Cuando llegué a la tienda un anciano quijotesco cubierto
con una capa española se estaba llevando la última que quedaba. Ahí donde nunca
había faltado esta flora de atrezzo -entre las preteridas luces led y las
fulgurantes estrellas de plástico- había ahora un abismal vacío botánico.
Escuché cómo nuestro caballero andante, mientras terminaba
de pagar, le contaba una historia al dependiente, que asentía a todo muy atento
con el habitual mutismo y gracejo asiático:
-Ignoro si los aztecas llegaron a derramar la sangre de sus
sacrificios sobre este lecho de hojas verdes coronadas de rojo, pero le puedo
asegurar que, contrariamente a lo que mucha gente cree, pocas costumbres
existen más católicas que esta de adornar por Navidad la casa con esta planta,
¿sabía que los misioneros franciscanos españoles engalanaban sus modestas
iglesias coloniales, hechas de adobe y madera, con esta flor de la nochebuena o
pastora como la llaman allí? La gente piensa que esto es algo también de los
Estados Unidos porque los yanquis empezaron a comprar plantaciones enteras en
Méjico y a sacarlas en sus especiales navideños de televisión. Hicieron con
ella lo que la Coca-cola había hecho antes con San Nicolás, que por si no lo
sabías, hijo, era, además, prelado. Yo, como soy cristiano viejo, siempre había
tenido esta planta por una especia invasiva, -otra más-, de los americanos; una
sucursal portátil si me apuras de las
protestantes ramas del árbol de navidad, pero desde que leí esta historia en
internet, la planta, antes proscrita, no puede faltar en mi casa en Nochebuena,
es más, siempre llevo conmigo una a la Misa del Gallo para ponerla a los pies
de Jesús..
Resultaba entrañable escuchar al caballero tridentino. La
historia, además, era bonita y pensé que me gustaría contársela a las niñas
durante la cena. De manera que lo que antes no era más que un compromiso se
convirtió en un fuerte antojo. Tenía que conseguir como fuera una poinsetia porque
mi imaginación volaba ya por las sierras y los volcanes mejicanos, soñando con
altares colmados de estrellas rojas que adoraban al Niñodios que había bajado
al trópico desde los altos montes de Judea.

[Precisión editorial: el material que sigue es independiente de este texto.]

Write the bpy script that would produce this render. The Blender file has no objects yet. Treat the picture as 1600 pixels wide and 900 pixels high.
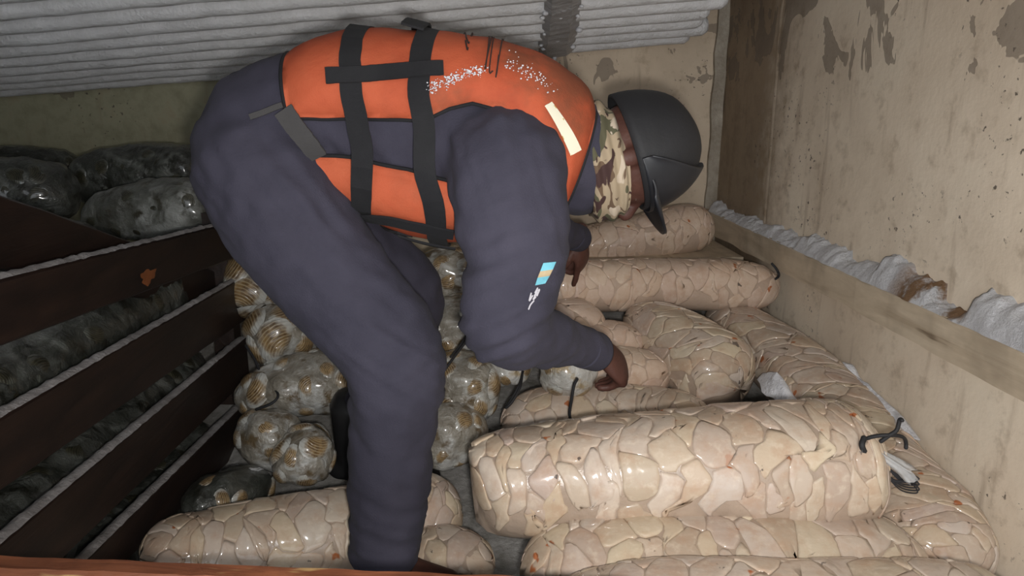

Pero lo dicho: junto a mí, solo había un abismo vegetal.
Tras mucho suplicar, el dueño del negocio rebuscó en los almacenes y, harto ya
de mí, finalmente me trajo un escuchimizado y escuálido matojo, sin una sola de
las características brácteas rojas, y con tal de deshacerse de mí ni siquiera
me cobró los pocos euros que no llegaba a costar. Eso sí, con el habitual mutismo
y gracejo asiático.
Una vez en casa y superadas las esperables chanzas a costa
de mis perpetuos despistes la planta sin flores quedó a los pies del portal, de
barro, como se ha dicho, y nos dispusimos a cenar.
Nunca llegamos a saber qué sucedió luego, ni pudimos jamás
explicar cómo aquella noche, antes fría y desangelada, después de habernos
acostado más pronto que de costumbre, acudimos todos a la vez junto al belén,
aún de madrugada, abandonando las sábanas y el sueño. Simplemente estábamos
allí, con las manos enlazadas y la
sensación de que unas brasas invisibles hacían arder nuestros corazones unidos mientras
rodeábamos el nacimiento.
Todas las luces de la casa estaban apagadas, pero el salón
resplandecía.
Porque una estrella reluciente había surgido de entre aquellas
ramitas y hojas esmirriadas y ahora irradiaba el pesebre con un rubor rojizo,
suspendida ante nosotros como un ángel, anunciando a todos los hombres de buena
voluntad que no había en el mundo ninguna tierra tan dura, ningún lecho de
hojas tan estéril, que no pueda florecer cuando lo alcanza el Amor.
Euphorbia
pulcherrima
Rose Marie James | American Society of
Botanical Artists
|
4 comentarios:
Desde hoy me propongo tener en la mayor estima la Euphorbia Pulcherrima. Gracias por este precioso cuento de Navidad.
Gracias, Jesús
Precioso cuento, José María, por el ritmo narrativo, y porque como dice Paul Ricoeur, la lectura es el encuentro entre el mundo del texto y el del lector, y el mío ha podido venir a este, tan acogedor.
Gracia, José Manuel, qué alegría, Feliz Navidad.